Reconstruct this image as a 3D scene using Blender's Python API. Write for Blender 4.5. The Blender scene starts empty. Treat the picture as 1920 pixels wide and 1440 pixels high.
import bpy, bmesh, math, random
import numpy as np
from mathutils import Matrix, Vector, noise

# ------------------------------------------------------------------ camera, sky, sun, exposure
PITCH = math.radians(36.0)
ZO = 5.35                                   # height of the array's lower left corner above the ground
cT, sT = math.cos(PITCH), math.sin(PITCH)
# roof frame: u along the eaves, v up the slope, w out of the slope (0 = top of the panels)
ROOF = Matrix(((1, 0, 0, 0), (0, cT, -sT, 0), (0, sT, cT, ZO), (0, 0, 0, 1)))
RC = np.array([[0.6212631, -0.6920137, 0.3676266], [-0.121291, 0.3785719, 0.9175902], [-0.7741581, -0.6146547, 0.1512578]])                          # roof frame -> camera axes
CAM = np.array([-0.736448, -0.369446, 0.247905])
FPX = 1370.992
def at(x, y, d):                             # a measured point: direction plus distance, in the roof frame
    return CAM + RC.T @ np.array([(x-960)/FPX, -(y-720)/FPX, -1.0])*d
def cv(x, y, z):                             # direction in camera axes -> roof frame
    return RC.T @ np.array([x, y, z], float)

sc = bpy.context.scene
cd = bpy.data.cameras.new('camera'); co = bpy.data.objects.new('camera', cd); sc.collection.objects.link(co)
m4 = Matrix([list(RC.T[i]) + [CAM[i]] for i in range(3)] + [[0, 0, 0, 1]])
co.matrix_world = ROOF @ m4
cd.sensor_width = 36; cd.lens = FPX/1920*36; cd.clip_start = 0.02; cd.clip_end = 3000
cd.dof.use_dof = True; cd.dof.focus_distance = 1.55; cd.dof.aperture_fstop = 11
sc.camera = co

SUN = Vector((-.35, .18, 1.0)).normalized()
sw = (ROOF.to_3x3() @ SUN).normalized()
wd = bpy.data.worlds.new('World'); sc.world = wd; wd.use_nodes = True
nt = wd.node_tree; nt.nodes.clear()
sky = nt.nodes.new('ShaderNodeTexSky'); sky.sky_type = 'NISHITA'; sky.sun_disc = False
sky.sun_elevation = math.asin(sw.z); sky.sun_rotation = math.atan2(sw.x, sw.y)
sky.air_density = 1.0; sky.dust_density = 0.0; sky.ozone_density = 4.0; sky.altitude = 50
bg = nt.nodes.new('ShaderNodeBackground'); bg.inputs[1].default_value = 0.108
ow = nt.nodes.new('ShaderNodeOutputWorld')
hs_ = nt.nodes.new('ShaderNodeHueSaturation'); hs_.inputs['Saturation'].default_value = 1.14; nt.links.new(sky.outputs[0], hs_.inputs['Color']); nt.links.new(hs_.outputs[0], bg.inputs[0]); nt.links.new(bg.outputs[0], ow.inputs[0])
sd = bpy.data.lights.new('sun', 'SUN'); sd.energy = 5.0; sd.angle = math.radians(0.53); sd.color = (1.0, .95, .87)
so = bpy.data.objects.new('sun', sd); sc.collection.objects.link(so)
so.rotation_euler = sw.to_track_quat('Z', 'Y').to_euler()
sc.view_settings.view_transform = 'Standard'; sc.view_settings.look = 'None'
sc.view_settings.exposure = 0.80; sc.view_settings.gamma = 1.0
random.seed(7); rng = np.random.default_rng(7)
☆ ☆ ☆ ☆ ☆
Every line above should be written out again exactly as it stands.

* _TASK OUTPUT_:
Reconstruct this image as a 3D scene using Blender's Python API. Write for Blender 4.5. The Blender scene starts empty. Treat the picture as 1920 pixels wide and 1440 pixels high.
import bpy, bmesh, math, random
import numpy as np
from mathutils import Matrix, Vector, noise

# ------------------------------------------------------------------ camera, sky, sun, exposure
PITCH = math.radians(36.0)
ZO = 5.35                                   # height of the array's lower left corner above the ground
cT, sT = math.cos(PITCH), math.sin(PITCH)
# roof frame: u along the eaves, v up the slope, w out of the slope (0 = top of the panels)
ROOF = Matrix(((1, 0, 0, 0), (0, cT, -sT, 0), (0, sT, cT, ZO), (0, 0, 0, 1)))
RC = np.array([[0.6212631, -0.6920137, 0.3676266], [-0.121291, 0.3785719, 0.9175902], [-0.7741581, -0.6146547, 0.1512578]])                          # roof frame -> camera axes
CAM = np.array([-0.736448, -0.369446, 0.247905])
FPX = 1370.992
def at(x, y, d):                             # a measured point: direction plus distance, in the roof frame
    return CAM + RC.T @ np.array([(x-960)/FPX, -(y-720)/FPX, -1.0])*d
def cv(x, y, z):                             # direction in camera axes -> roof frame
    return RC.T @ np.array([x, y, z], float)

sc = bpy.context.scene
cd = bpy.data.cameras.new('camera'); co = bpy.data.objects.new('camera', cd); sc.collection.objects.link(co)
m4 = Matrix([list(RC.T[i]) + [CAM[i]] for i in range(3)] + [[0, 0, 0, 1]])
co.matrix_world = ROOF @ m4
cd.sensor_width = 36; cd.lens = FPX/1920*36; cd.clip_start = 0.02; cd.clip_end = 3000
cd.dof.use_dof = True; cd.dof.focus_distance = 1.55; cd.dof.aperture_fstop = 11
sc.camera = co

SUN = Vector((-.35, .18, 1.0)).normalized()
sw = (ROOF.to_3x3() @ SUN).normalized()
wd = bpy.data.worlds.new('World'); sc.world = wd; wd.use_nodes = True
nt = wd.node_tree; nt.nodes.clear()
sky = nt.nodes.new('ShaderNodeTexSky'); sky.sky_type = 'NISHITA'; sky.sun_disc = False
sky.sun_elevation = math.asin(sw.z); sky.sun_rotation = math.atan2(sw.x, sw.y)
sky.air_density = 1.0; sky.dust_density = 0.0; sky.ozone_density = 4.0; sky.altitude = 50
bg = nt.nodes.new('ShaderNodeBackground'); bg.inputs[1].default_value = 0.108
ow = nt.nodes.new('ShaderNodeOutputWorld')
hs_ = nt.nodes.new('ShaderNodeHueSaturation'); hs_.inputs['Saturation'].default_value = 1.14; nt.links.new(sky.outputs[0], hs_.inputs['Color']); nt.links.new(hs_.outputs[0], bg.inputs[0]); nt.links.new(bg.outputs[0], ow.inputs[0])
sd = bpy.data.lights.new('sun', 'SUN'); sd.energy = 5.0; sd.angle = math.radians(0.53); sd.color = (1.0, .95, .87)
so = bpy.data.objects.new('sun', sd); sc.collection.objects.link(so)
so.rotation_euler = sw.to_track_quat('Z', 'Y').to_euler()
sc.view_settings.view_transform = 'Standard'; sc.view_settings.look = 'None'
sc.view_settings.exposure = 0.80; sc.view_settings.gamma = 1.0
random.seed(7); rng = np.random.default_rng(7)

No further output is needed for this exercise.